When I had first moved to Fairbanks, he warned me of the frightening noises a snowpack makes when it slides off a hot roof. He also told me a funny story about how he had once woken up in his home in mid-winter, and checked the clock and saw that it read a bit past 6. Thinking that a perfectly reasonable time to get up and go to work, he did so, only to arrive and find the building nearly empty. He made a pot of coffee, worked for a few hours, and wondered where everyone was, until it dawned on him that it had been a bit past 6 p.m. when he had first gotten up. "These are things that only happen to academics!" he said.

He went off on so many tangents in the middle of his lectures that I was always amazed that at the end of the semester, he was always right on schedule with the syllabus. He must have planned his digressions very carefully!

He had just retired last spring. What a shame. On the other hand, he did truly enjoy teaching, and we students were fortunate to have him.

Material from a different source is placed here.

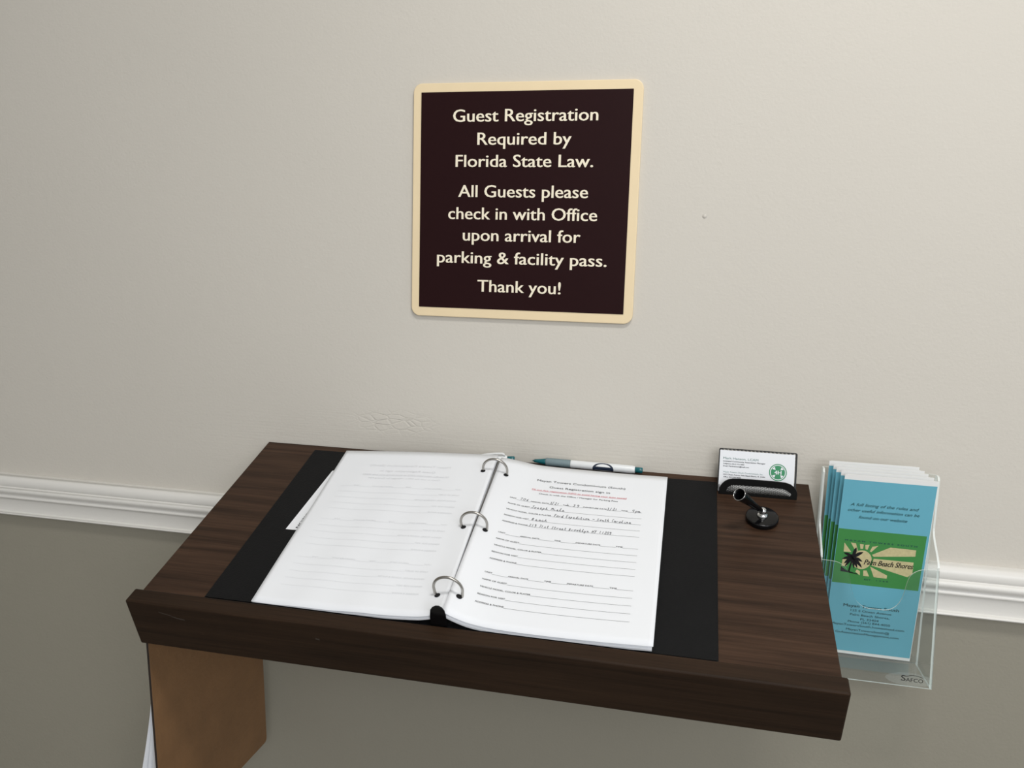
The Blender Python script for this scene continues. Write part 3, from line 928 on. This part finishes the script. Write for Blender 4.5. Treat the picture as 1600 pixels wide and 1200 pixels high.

Here is my favorite picture from his plasma physics lectures:

1 comment:

Debs said...

How sad he didn't get to enjoy a longer retirement, but it sounds like he had a very interesting life ;-( You speak of him in the same way I feel about my first year tutor. He told the most amazing tales during his lectures (including the time he was threatened by an armed gang while conducting fieldwork as he'd wandered into one of their dodgy plantations without realising...). As you say, some stuff only happens to an academic!